Definition
Aircraft operating in accordance with clearances within Class B, C, D, and E surface areas in weather conditions less than the basic VFR weather minima. Such operations must be requested by the pilot and approved by ATC, and require the pilot to remain clear of clouds with at least 1 statute mile flight visibility. At night, the pilot and aircraft must be instrument-rated and instrument-equipped to receive a Special VFR clearance.
Plain English
When the weather is too poor for normal VFR flying inside controlled airspace at an airport, a pilot can ask ATC for permission to fly under a relaxed set of rules: just stay out of clouds and keep at least one mile of visibility.
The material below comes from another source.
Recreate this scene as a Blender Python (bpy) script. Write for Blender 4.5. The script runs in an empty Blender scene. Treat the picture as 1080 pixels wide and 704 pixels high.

ATC has to grant it, and at night you need an instrument rating and an IFR-capable aircraft.
Context Anchor
You may see this term when studying weather minimums, airport control areas, or ATC clearances for arriving or departing when visibility or clouds are below normal VFR limits.
Derivation
Special comes from Latin words meaning separated or set apart. Here it means this is not the normal VFR rule; it is a separate, specifically cleared way to operate under limited weather conditions.
Why Pilots Care
Gives pilots a legal way to continue a flight or reach an airport when standard VFR weather rules would otherwise force them to turn back or divert.
Grounding Statement
Picture a pilot near an airport on a hazy day: normal VFR is not allowed, but ATC may clear the pilot to proceed visually under the special VFR rules if the required conditions are met.
Intuition Check
Special does not mean the pilot can ignore the weather rules. It means ATC may allow a VFR flight under a separate, more limited set of rules.
Example Sentence 1
With the ceiling at 800 feet, the pilot requested a Special VFR clearance from the tower to depart the Class D surface area.
Example Sentence 2
With the ceiling at eight hundred feet, the instructor requested Special VFR Operations to depart the airport and remain clear of clouds.